Tra martedì 12 e mercoledì 13 ottobre si è verificata una tempesta magnetica nell’emisfero nord del Pianeta.
Le tempeste geomagnetiche sono scatenate da nubi di radiazioni che provengono dal sole in seguito a un brillamento, cioè allo scoppio e conseguente rilascio di energia. Solitamente non sono visibili ad occhio nudo perché di bassa intensità ma la tempesta geomagnetica che ha colpito nei giorni scorsi il nostro Pianeta si è fatta vedere e sentire.
Non solo l’Aurora Boreale è stata molto più intensa, ma è risultata visibile in zone insolite: oltre alle coste della Scozia e dell’Irlanda, il fenomeno luminoso è stato registrato anche nel Canada e sono giunte alcune testimonianze persino dai grattacieli di New York.
Oltre all’Aurora Boreale, tra lunedì e martedì si sono verificate anche delle fluttuazioni di corrente elettrica che hanno fatto saltare molti allarmi e in alcuni casi hanno danneggiato i trasformatori di energia.
Inoltre, si sono registrate delle interferenze alle connessioni con i satelliti e al materiale spaziale. Alcuni elementi in orbita, infatti, hanno leggermente modificato la loro posizione e nei prossimi giorni si dovranno ricalibrare e riposizionare.
Ogni tempesta geomagnetica viene accuratamente controllata dagli studiosi, che ne decretano l’intensità attraverso una scala. La classe G5 è quella più pericolosa ma anche la più rara e le tempeste di questo tipo avvengono ogni 11 anni circa.
Questo tipo di tempeste può creare gravi danni all’atmosfera e, nei casi più estremi, portare alla scissione delle molecole d’acqua. Sono tempeste che si scatenano in seguito a tempeste solari molto potenti come quelle che avvengono su Proxima Centauri, la stella più vicina al nostro sistema solare.

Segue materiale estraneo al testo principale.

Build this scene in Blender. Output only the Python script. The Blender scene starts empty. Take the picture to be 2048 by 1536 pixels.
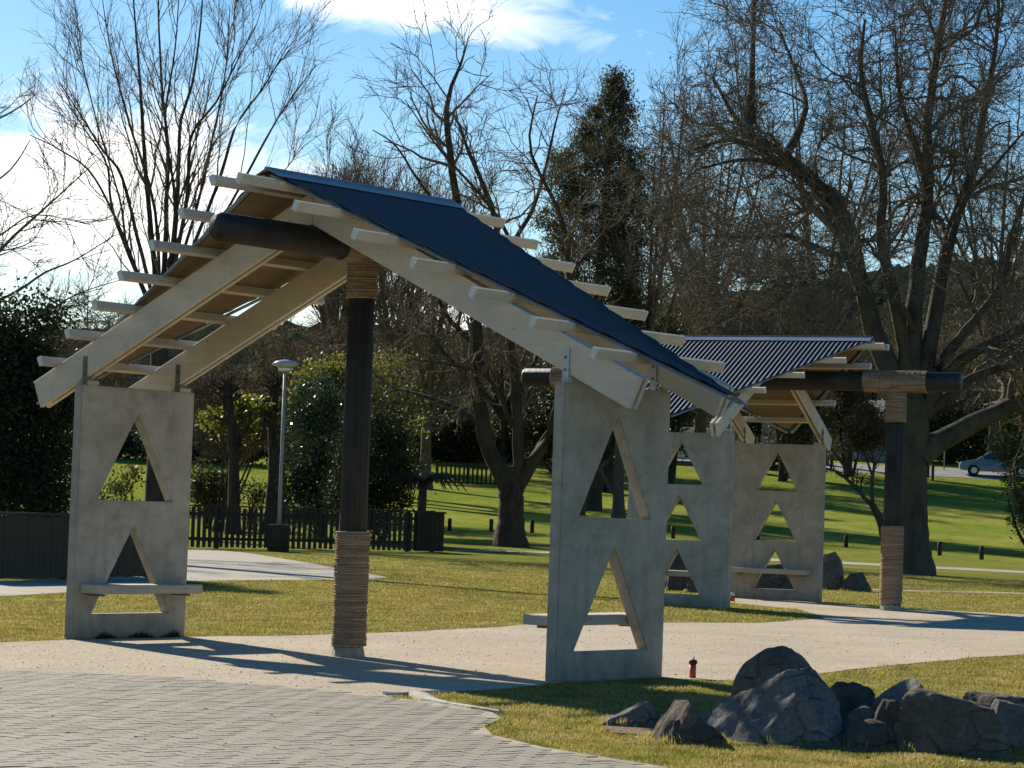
import bpy, math, random
import numpy as np
from mathutils import Vector, Matrix, noise as mnoise
R = math.radians
random.seed(7)
rng = np.random.default_rng(11)
scene = bpy.context.scene
C = scene.collection

# ------------------------------------------------------------------ camera
F, ROLL, PITCH, CAMH = 5087.25, .0345, .0489, 1.371
cam = bpy.data.cameras.new('camera')
cam.sensor_width = 36.0
cam.lens = F / 2048 * 36
cam.clip_start, cam.clip_end = .5, 3000
camo = bpy.data.objects.new('camera', cam)
C.objects.link(camo)
_r0, _u0 = Vector((1, 0, 0)), Vector((0, -math.sin(PITCH), math.cos(PITCH)))
_fw = Vector((0, math.cos(PITCH), math.sin(PITCH)))
_cx = math.cos(ROLL) * _r0 + math.sin(ROLL) * _u0
_cy = -math.sin(ROLL) * _r0 + math.cos(ROLL) * _u0
_m = Matrix((_cx, _cy, -_fw)).transposed().to_4x4()
_m.translation = (0, 0, CAMH)
camo.matrix_world = _m
scene.camera = camo

# ------------------------------------------------------------------ sky, sun, exposure
SUN_AZ, SUN_EL = R(33.5), R(28.5)          # left of the view axis, ahead of the camera
sun_dir = Vector((-math.sin(SUN_AZ) * math.cos(SUN_EL), math.cos(SUN_AZ) * math.cos(SUN_EL), math.sin(SUN_EL)))
sl = bpy.data.lights.new('sun', 'SUN')
sl.energy, sl.angle, sl.color = 5.0, R(.53), (1, .91, .76)
so = bpy.data.objects.new('sun', sl)
C.objects.link(so)
so.rotation_euler = sun_dir.to_track_quat('Z', 'Y').to_euler()
scene.view_settings.view_transform = 'Standard'
scene.view_settings.look = 'None'
scene.view_settings.gamma = 1
scene.view_settings.exposure = .8
scene.cycles.max_bounces = 5
scene.cycles.diffuse_bounces = 3
scene.cycles.use_denoising = True
scene.cycles.transparent_max_bounces = 8


def pix_dir(x, y):
    dx, dy = x - 1024, y - 768
    cr, sr = math.cos(ROLL), math.sin(ROLL)
    px, py = dx * cr + dy * sr, -dx * sr + dy * cr
    X, up = px / F, -py / F
    c, s = math.cos(PITCH), math.sin(PITCH)
    return Vector((X, c - up * s, s + up * c))


world = bpy.data.worlds.new('World')
scene.world = world
world.use_nodes = True
wn, wl = world.node_tree.nodes, world.node_tree.links
wn.clear()


class NT:
    """short hand for building node trees"""
    def __init__(s, tree): s.n, s.l = tree.nodes, tree.links
    def new(s, t, **k):
        n = s.n.new(t)
        for a, b in k.items(): setattr(n, a, b)
        return n
    def put(s, node, key, v):
        if hasattr(v, 'is_output'): s.l.new(v, node.inputs[key])
        elif v is not None: node.inputs[key].default_value = v
    def math(s, op, a, b=None, c=None, clamp=False):
        n = s.new('ShaderNodeMath', operation=op, use_clamp=clamp)
        for i, v in enumerate((a, b, c)): s.put(n, i, v)
        return n.outputs[0]
    def dot(s, a, b):
        n = s.new('ShaderNodeVectorMath', operation='DOT_PRODUCT')
        s.put(n, 0, a); s.put(n, 1, b)
        return n.outputs['Value']
    def noise(s, vec, scale, detail=4, rough=.55, dist=0):
        n = s.new('ShaderNodeTexNoise')
        if vec is not None: s.l.new(vec, n.inputs['Vector'])
        n.inputs['Scale'].default_value = scale; n.inputs['Detail'].default_value = detail
        n.inputs['Roughness'].default_value = rough; n.inputs['Distortion'].default_value = dist
        return n.outputs['Fac']
    def ramp(s, fac, stops):
        n = s.new('ShaderNodeValToRGB')
        s.l.new(fac, n.inputs[0])
        el = n.color_ramp.elements
        while len(el) < len(stops): el.new(.5)
        for e, (p, c) in zip(el, stops):
            e.position = p
            e.color = (c, c, c, 1) if isinstance(c, (int, float)) else (*c, 1)
        return n.outputs[0]
    def mix(s, fac, a, b, mode='MIX'):
        n = s.new('ShaderNodeMix', data_type='RGBA', blend_type=mode)
        s.put(n, 0, fac)
        for k, v in ((6, a), (7, b)):
            s.put(n, k, (*v, 1) if isinstance(v, tuple) and len(v) == 3 else v)
        return n.outputs[2]
    def mapping(s, vec, scale=(1, 1, 1), rot=(0, 0, 0), loc=(0, 0, 0)):
        n = s.new('ShaderNodeMapping')
        s.l.new(vec, n.inputs[0])
        n.inputs['Scale'].default_value = scale; n.inputs['Rotation'].default_value = rot; n.inputs['Location'].default_value = loc
        return n.outputs[0]


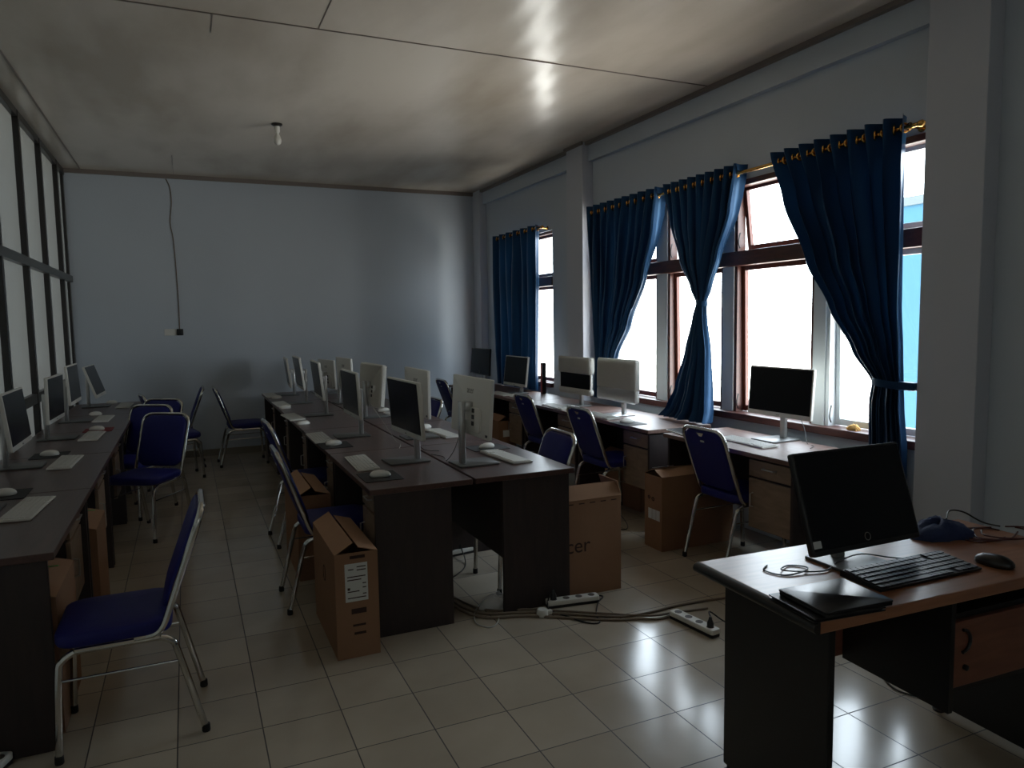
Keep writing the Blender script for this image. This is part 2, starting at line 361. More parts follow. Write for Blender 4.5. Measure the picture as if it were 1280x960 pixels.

Quella riscontrata nei giorni scorsi, invece, è di classe G2. Non provoca gravi danni alla Terra e ne possono avvenire circa 600 ogni 11 anni. Fortunatamente il nostro astro non è nelle condizioni di scatenare tempeste che superino la classe G2 quindi da questo punto di vista possiamo stare assolutamente tranquilli.